When diving into the world of homeownership, especially with new construction homes, it’s crucial to understand that your mortgage payment might not remain static. Many first-time homebuyers, particularly millennials and gen-z, are often caught off-guard when they find their mortgage payments shifting post-closing. This article aims to shed light on this phenomenon and emphasize the importance of budgeting for potential increases in mortgage payments in the subsequent years.

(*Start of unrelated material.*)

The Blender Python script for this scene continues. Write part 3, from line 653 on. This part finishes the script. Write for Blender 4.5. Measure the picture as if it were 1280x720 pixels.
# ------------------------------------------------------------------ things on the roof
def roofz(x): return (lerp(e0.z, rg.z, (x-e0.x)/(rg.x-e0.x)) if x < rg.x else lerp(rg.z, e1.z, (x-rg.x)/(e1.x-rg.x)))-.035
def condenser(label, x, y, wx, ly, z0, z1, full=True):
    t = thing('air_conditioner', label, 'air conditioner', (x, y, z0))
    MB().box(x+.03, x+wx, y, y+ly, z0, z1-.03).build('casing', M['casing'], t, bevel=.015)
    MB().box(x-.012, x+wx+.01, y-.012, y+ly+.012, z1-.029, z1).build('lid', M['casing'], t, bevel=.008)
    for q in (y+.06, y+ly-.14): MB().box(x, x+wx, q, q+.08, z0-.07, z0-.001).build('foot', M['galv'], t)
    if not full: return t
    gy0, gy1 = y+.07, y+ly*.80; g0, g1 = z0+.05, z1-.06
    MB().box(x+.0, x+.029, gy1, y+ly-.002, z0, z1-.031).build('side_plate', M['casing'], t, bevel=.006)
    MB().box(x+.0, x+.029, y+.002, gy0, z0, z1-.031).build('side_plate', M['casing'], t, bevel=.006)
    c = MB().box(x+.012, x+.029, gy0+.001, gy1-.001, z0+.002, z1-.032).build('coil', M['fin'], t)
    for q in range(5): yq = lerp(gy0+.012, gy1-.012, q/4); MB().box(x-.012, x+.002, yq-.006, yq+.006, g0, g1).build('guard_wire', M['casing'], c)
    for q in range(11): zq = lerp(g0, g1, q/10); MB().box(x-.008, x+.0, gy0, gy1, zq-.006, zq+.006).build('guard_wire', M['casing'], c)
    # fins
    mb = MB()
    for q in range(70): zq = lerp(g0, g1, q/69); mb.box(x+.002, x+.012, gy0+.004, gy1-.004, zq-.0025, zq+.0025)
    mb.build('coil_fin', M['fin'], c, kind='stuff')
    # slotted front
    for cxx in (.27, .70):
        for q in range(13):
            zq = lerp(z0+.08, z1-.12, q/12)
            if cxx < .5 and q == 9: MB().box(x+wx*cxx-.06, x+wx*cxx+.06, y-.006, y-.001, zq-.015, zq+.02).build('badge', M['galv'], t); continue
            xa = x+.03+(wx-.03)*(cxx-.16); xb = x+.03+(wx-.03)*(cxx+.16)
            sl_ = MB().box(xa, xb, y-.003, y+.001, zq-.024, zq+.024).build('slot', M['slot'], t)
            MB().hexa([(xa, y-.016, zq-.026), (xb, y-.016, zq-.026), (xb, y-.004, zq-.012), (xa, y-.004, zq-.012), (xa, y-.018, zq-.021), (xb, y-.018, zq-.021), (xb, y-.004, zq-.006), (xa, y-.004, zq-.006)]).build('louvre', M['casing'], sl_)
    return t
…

Why Mortgage Payments Can Change After Closing
There are several reasons why your mortgage payment might change after closing:
- Property Taxes: One of the most significant factors affecting your mortgage payment is property taxes. New construction homes tend to have higher property taxes than pre-existing homes. This is because they are typically assessed at their market value, while pre-existing homes might be assessed at a value based on their purchase price, which could be lower. As cities and municipalities reassess property values and adjust tax rates, homeowners might see a rise in their property tax obligations.
- Homeowner’s Insurance: Just like property taxes, homeowner’s insurance can fluctuate. Factors like changes to the home, claims history, or even broader environmental factors can lead to premium adjustments.
- Mortgage Insurance: If you’ve put down less than 20% on your home, you’re likely paying mortgage insurance. As you build equity in your home, this cost can decrease or be eliminated, affecting your monthly payment.
The Unique Case of New Construction Homes
New construction homes come with their own set of considerations. They are often situated in burgeoning areas with evolving infrastructures, which can lead to increasing property taxes as the area develops and becomes more desirable. Moreover, as these homes are assessed at their current market value, any appreciation in the property can lead to higher taxes.
Furthermore, new constructions might come with amenities and homeowner association (HOA) fees that can change over time. As the community grows and maintenance or enhancements are required, these fees can increase.
Budgeting for the Future
Given the potential for rising costs, it’s imperative for homeowners, especially those eyeing new constructions, to budget for increasing mortgage payments. Here are some steps to consider:
- Research Property Tax Trends: Look at the historical property tax trends in the area where you’re buying. This can give you an idea of how much they might increase in the coming years.
- Emergency Fund:Always have an emergency fund that can cover at least three to six months of mortgage payments. This can be a safety net if there’s a sudden spike in your payment.
- Regularly Review Your Escrow: Your escrow account is where your taxes and insurance are held to be paid annually. Review it regularly to ensure there’s enough to cover these expenses.
Adding Value to Your Homeownership Journey
Understanding your mortgage is more than just knowing your monthly payment. It’s about anticipating changes and being prepared for them. By being informed, you can make decisions that add value to your homeownership journey, ensuring that your dream home remains affordable and enjoyable.
If you’re considering a new construction home or any home purchase and want to understand how to budget effectively for future mortgage payment changes, we’re here to help. Fill out our contact form or schedule a call with us. Let’s ensure you’re not just buying a home, but making a sound financial investment for your future.
A home is one of the most significant investments you’ll make in your lifetime. Being prepared for the changes in mortgage payments, especially with new construction homes, ensures that you remain financially stable and can enjoy your home for years to come. Always stay informed, anticipate changes, and seek expert advice when needed.